The Last 5 Years (The MC Showroom) - 85 minutes

Updated: Mar 14, 2023

Joy and angst make powerful bedfellows in this all-sung, two-person musical, which moves forward in time for one and backward for the other.

We – the audience – know the outcome from the first number, but we don’t know how or why the couple got there.

Jamie Wellerstein (Andrew Dempster) is a good Jewish boy and a newly successful writer who falls head over heels in love with Cathy Hiatt (Emily Jean Mill).

From his perspective, The Last Five Years works its way from the start of their relationship (when he was 23 years of age) to when things start to fray and eventually break.

Photos by Grace Dennehy

Cathy is a struggling actress, particularly interested in musical theatre, but she hasn’t managed to secure her big breakthrough.

From her perspective, the musical works in reverse, that is from destructive to delirious.

Along the way, the pair gets engaged and then married.

His newfound success sees him working feverishly, travelling frequently, attending parties and events to promote his writing.

Soon enough that creates distance between them and then resentment. They argue. Temptation rears its ugly head. Resistance reaches the point of no return.

By now, pardon the pun, the writing is on the wall.

The Last 5 Years is a moving, angst riddled work, written and composed by Jason Robert Brown.

It is his “artistic” take on his failed marriage.

The musical premiered in Chicago in 2001 and was then produced off Broadway the following year.

I found myself wanting to intervene, to try to re-set the dynamic between this duo. In short, that showed how much I cared.

Emily Jean Mill has a powerful voice and is particularly adept in the lower registers.

Andrew Dempster impresses with his vocal acuity.

Both provoke “feelings” as they deftly navigate the requirements of their roles.

Joel Armour provides strong direction, while the band – led by musical director Naomi Bruhn – does much of the heavy lifting behind the scenes.

The domestic setting is well captured by production designer Grace Dennehy.

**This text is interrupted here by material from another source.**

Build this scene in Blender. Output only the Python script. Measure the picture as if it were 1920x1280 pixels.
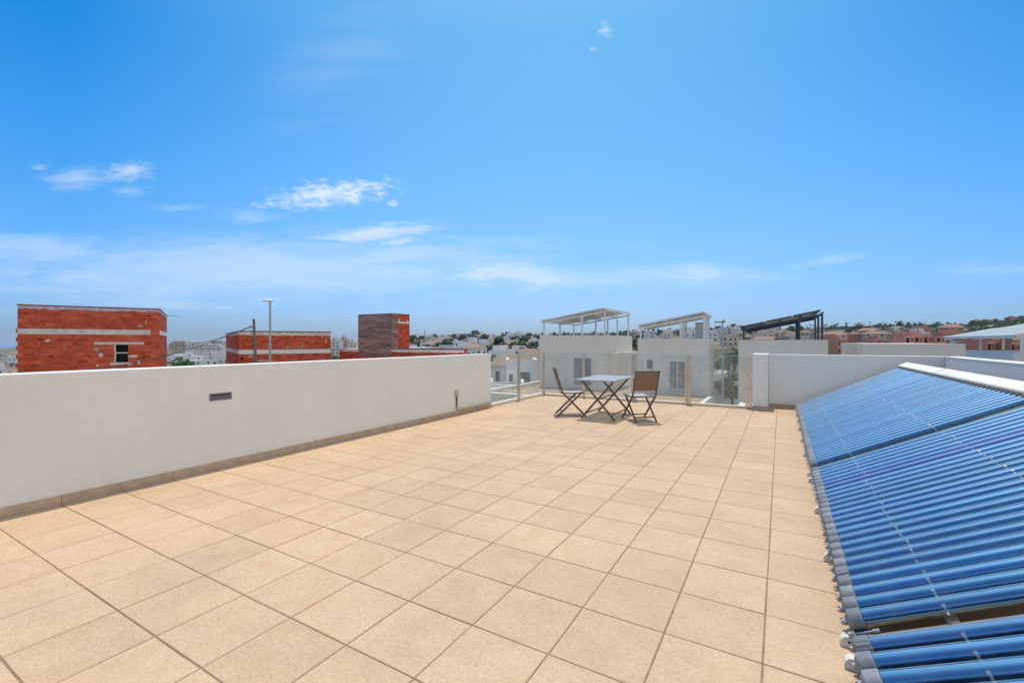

The set consists of an isolated, hard wooden chair, a set of wooden drawers with a small coffee table next to it, a dining room table and chairs, and a wall cabinet.

A washing line strung behind the couch, containing polaroids of the couple’s lives together, is hard to miss and a prop I found particularly evocative.

The intimate nature of the piece is well captured by Broadway Obsessive Disorder, for whom The Last 5 Years is its first fully staged production.